But this is my argument exactly, perhaps I did not explain it clearly, I am saying that the price drives electricity consumption - as miners make more money (due to a rising price) then they will spend more money on electricity, thus electricity consumption follows the price.
Yeah, you didn't.
However, I am also saying that there will be a cap on the amount of electricity that the network can use and when we are at or about that cap it will signal the approximate maximum sustained price, as if miners cannot acquire more electricity their costs will not increase and there will be no reason for them not to sell at a lower price.
And you're back at it one phrase later.
I already have told you that the price has gone up 6 times with the hashrate and thus directly proportional electricity consumption just around 20%, right now miners are really not caring about electricity costs at all.

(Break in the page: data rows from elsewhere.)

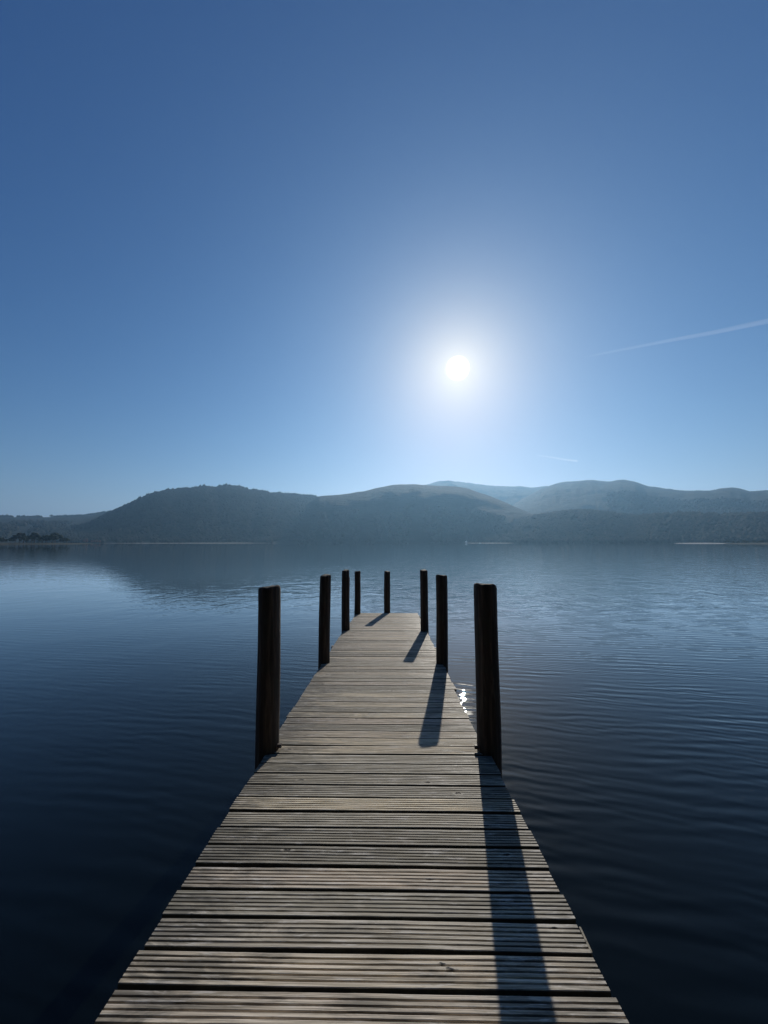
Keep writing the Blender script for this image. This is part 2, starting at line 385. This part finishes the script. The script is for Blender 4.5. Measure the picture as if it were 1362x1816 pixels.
# ------------------------------------------------------------------ individual trees
def tree_crown(h, r, seed, kind):
    g = np.random.default_rng(seed); P = []; R = []; Hh = []
    n = 34
    for k in range(n):
        u = g.random() ** .8; z = h * (.22 + .74 * u)
        if kind == 'conifer': rr = r * (1 - u) * .9 + .3
        else: rr = r * math.sin(math.pi * (.18 + .75 * u)) ** .8
        a = g.random() * 6.28; d = rr * math.sqrt(g.random())
        P.append((d * math.cos(a), d * math.sin(a), z)); s = (.34 if kind == 'conifer' else .36) * r * (1.15 - .5 * u) * g.uniform(.6, 1.2)
        R.append(s); Hh.append(s * g.uniform(.6, 1.0))
    P = np.array(P); R = np.array(R); Hh = np.array(Hh)
    v = IV[None] * (1 + .7 * (g.random((n, len(IV), 1)) - .5)) * np.stack([R, R, Hh], -1)[:, None, :] + P[:, None, :]
    f = IF[None] + (np.arange(n) * len(IV))[:, None, None]
    return npmesh('crown', v.reshape(-1, 3), f.reshape(-1, 3))
def trunk_mesh(h, r):
    bm = bmesh.new(); prev = None
    for k in range(6):
        z = h * .7 * k / 5; rr = r * (1 - .75 * k / 5); ring = [bm.verts.new((rr * math.cos(a * math.pi / 3) + .06 * k * k * r, rr * math.sin(a * math.pi / 3), z)) for a in range(6)]
        if prev:
            for q in range(6): bm.faces.new((prev[q], prev[(q + 1) % 6], ring[(q + 1) % 6], ring[q]))
        prev = ring
    for q in range(5):                                    # limbs
        a = q * 1.26; z0 = h * (.3 + .07 * q); L = h * .28
        p0 = Vector((0, 0, z0)); p1 = Vector((math.cos(a) * L * .7, math.sin(a) * L * .7, z0 + L * .7)); w = r * .3
        a4 = [bm.verts.new(p0 + Vector(d) * w) for d in ((1, 0, 0), (0, 1, 0), (-1, 0, 0), (0, -1, 0))]
        b4 = [bm.verts.new(p1 + Vector(d) * w * .4) for d in ((1, 0, 0), (0, 1, 0), (-1, 0, 0), (0, -1, 0))]
        for s in range(4): bm.faces.new((a4[s], a4[(s + 1) % 4], b4[(s + 1) % 4], b4[s]))
    me = bpy.data.meshes.new('trunk'); bm.to_mesh(me); bm.free(); me.materials.append(M_BARK); return me
PROTO = []
for k, (nm, kd, cm) in enumerate((('broadleaf_tree', 'broad', M_CONIFER), ('broadleaf_tree', 'broad', M_CANOPY), ('pine_tree', 'conifer', M_CONIFER))):
    cr = tree_crown(10, 4.2 if kd == 'broad' else 2.6, 100 + k, kd); cr.materials.append(cm); PROTO.append((nm, cr, trunk_mesh(10, .35)))
def plant_tree(px, dist, z, h, kind, label, group, wide=1.0):
    a = pix(px, 962)[0]; nm, cr, tr = PROTO[kind]
    e = empty(nm, (dist * math.sin(a), dist * math.cos(a), z)); s = h / 10; e.scale = (s * wide, s * wide, s); e.rotation_euler = (0, 0, random.random() * 6.28)
    obj('crown', cr, None, e); obj('trunk', tr, None, e)
    tag(e, label, 'tree', group); return e
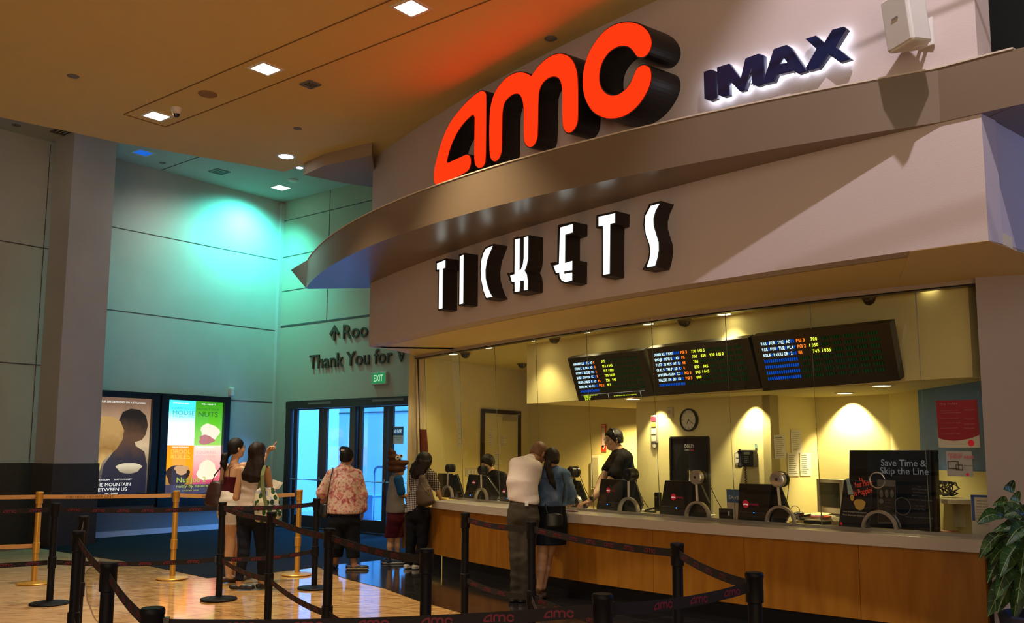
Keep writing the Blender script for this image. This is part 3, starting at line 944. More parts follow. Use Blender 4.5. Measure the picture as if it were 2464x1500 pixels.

Take a look at how numbers look for an s19pro in terms of costs (even at 10cents/kwh) vs profit.
The price can go to trillions with the energy consumption making baby steps, the proof is what is happening for already 5 months.
That is not an assumption it is an assertion - it is the crux of my argument - I am saying that the network will not exceed 1% because socially and economically there is no justification for it to do so. There is insufficient benefit to the world as a whole for more than 1% of worldwide electricity generation to be consumed by Bitcoin.
The whole theory is again flawed because you're expressing it in 1% globablly.
Some countries which are net importers of energy and they have limited capacity that is not flexible might raise an eyebrow even at 0.2%, some countries would not care even at 5% because they have spare capacity that simply stays offline for 90% period of the time. It's also a different thing in terms of what that 1% would represent to the budget of the country, for some is 6% (US case, and in this, we include oil and gas), thus 1% of it would represent 0.06 for other is less than 1% and it would go in fractions of a thousand.
Firstly that is why I have set my "limit" at more than double the current consumption - as I say above I don't know what the limit is, but I am arguing there is one and for the sake of the argument I picked a value to hang my hat on!
So basically there must be something out there because if it isn't things don't make sense to you and this is not tolerable
. You know, at this point rather than trying to find facts to back up your theory wouldn't it is better to see how many facts are against it and come up with a new one?
Secondly my prediction only sets an upper limit it does not set a lower limit at all. As you rightly say there is nothing to prevent the price being far far below the maximum implied by the power consumption cap. However, I would expect total consumption of the network to fall if the price fell and remained significantly lower for an extended period.
It won't.
If the price would crash to half its value the consumption will probably not go down even 1%, almost everything that is plugged in right now and burning energy would still be profitable and with new more efficient gear to come and replace the old ones it would still keep that consumption.
Remember, we were doing 120EH/s at 10k, at that rate of profitability, we could still consume more energy than now by 50% even if the price drops to 20k.
We'd need to have good historic power consumption data to model the past accurately, and to be fair we don't even have good current data let alone historic!) but as I say the values can clearly diverge significantly for a period, the question is can they stay apart or will they tend to converge? I think the latter.
For at least one year there will be no converging point.
Simply put, there is not enough production capacity for new miners, there is a chip shortage, and they would need to produce 6 times more gear than they have in 4 years. One more doubling of the price which can be triggered by stimulus money or Amazon investing in
BTC and Bitmain would have to increase its production capacity by 10x, which is simply not doable.
So no, at least for one or maybe two years there will be no converging as the consumption is currently heavily influenced by factors that have nothing to do with bitcoin.
As for the data, it's quite easy to approximate it
https://digiconomist.net/bitcoin-energy-consumption/It's not rocket science, you just have to look at hashrate, what hashrate/w can miners deliver, and check when those were launched and when they stopped productions of certain models. Indeed it's approximate, it becomes muddy when suddenly old gear is back online after being retired but overall it does a pretty good job.